Now that I say this, I think that a 4-letter combination list is a better option... it won't take nearly as long to load in on people's computers (I'm showing this at a school I'm going to).
But still, my question remains: if you have enough memory to handle it, can you change the size limit put on the "combinations" primitive?
I now realize it's not actually a limit because of memory. The script returns a result, I just don't know why it doesn't let you do it in the combinations block.
which is just under a million items, took about a second on my not-that-fast computer so I may be misremembering. (I was trying to experiment to see if I'm right about "uninterruptable," but it ran too fast for me to get to the stop sign or even to click the block again!) But in any case, yes, I think this is the only primitive that takes exponential time and space in the size of the inputs, which made Jens nervous; newbies should feel safe playing with blocks to figure out what they do.
Maybe we should have a context menu option to let it run unbounded, I dunno. One more thing to discuss for the next release.
... of course, if you want an interruptable and unbounded version you can and should write it yourself, like this definition by @bh , one of the most beautiful things on Earth (don't y'all agree?):
I totally agree with @jens , this is amazing @bh, the optimized version is lightning fast. Beautiful implementation. Is this the same official version used in the current snap?

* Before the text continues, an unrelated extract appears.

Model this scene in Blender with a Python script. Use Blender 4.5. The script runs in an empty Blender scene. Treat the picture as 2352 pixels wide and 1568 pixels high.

Now, I made a tail recursive version of combinations by using a helper function. Originally it's performance is terrible - this is surprising, the reason is I am using append, I examined the code, found out the entire sequence would be reversed if I used the adding item in front of list block. But a quick reverse of the input list order before calling the helper function fixed that.
I really appreciate this experiment, as it helps to understand the performance hit using append versus item in front of list block.
After the fix, I compared your version speed against mine, there is virtually no noticeable differences.